PopSGD: Decentralized Stochastic Gradient Descent in the Population Model

The ability to scale distributed optimization to large node counts has been one of the main enablers of recent progress in machine learning. To this end, several techniques have been explored, such as asynchronous and decentralized execution--which significantly reduce the impact of communication and synchronization, and the ability for nodes to perform several local model updates before communicating--which reduces the frequency of communication. In this paper, we show that these techniques, which have so far been considered independently, can be jointly leveraged to obtain near-perfect scalability for training neural network models via stochastic gradient descent (SGD). We consider a setting with minimal coordination: we have a large number of nodes on a communication graph, each with a local subset of data, performing independent SGD updates onto their local models.
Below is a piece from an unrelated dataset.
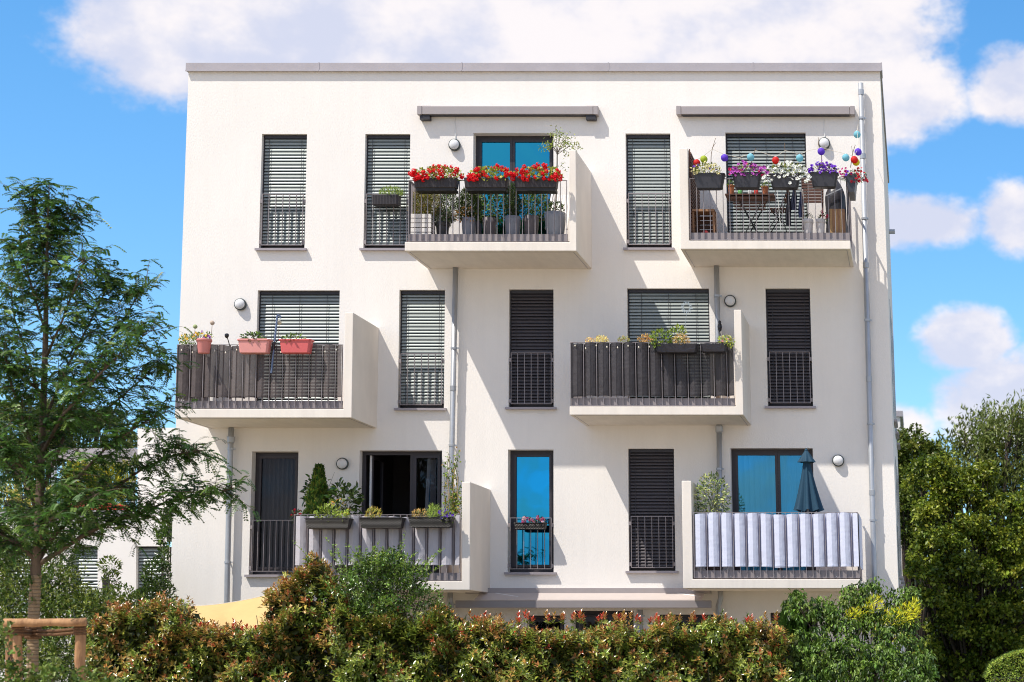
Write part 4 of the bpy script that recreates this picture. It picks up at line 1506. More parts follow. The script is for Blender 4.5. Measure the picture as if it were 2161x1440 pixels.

After some number of local updates, each node chooses an interaction partner uniformly at random from its neighbors, and averages its local model with the neighbor's model. Our first contribution is in proving that, even under such a relaxed setting, SGD can still be guaranteed to converge to local minima under standard assumptions. The proof improves existing techniques by jointly handling decentralization, asynchrony, and local updates, and by bounding their impact. On the practical side, we instantiate this algorithm onto a supercomputing environment, and show that it can successfully converge and scale for large-scale image classification models, matching or even slightly improving the accuracy of the baseline parallel variants.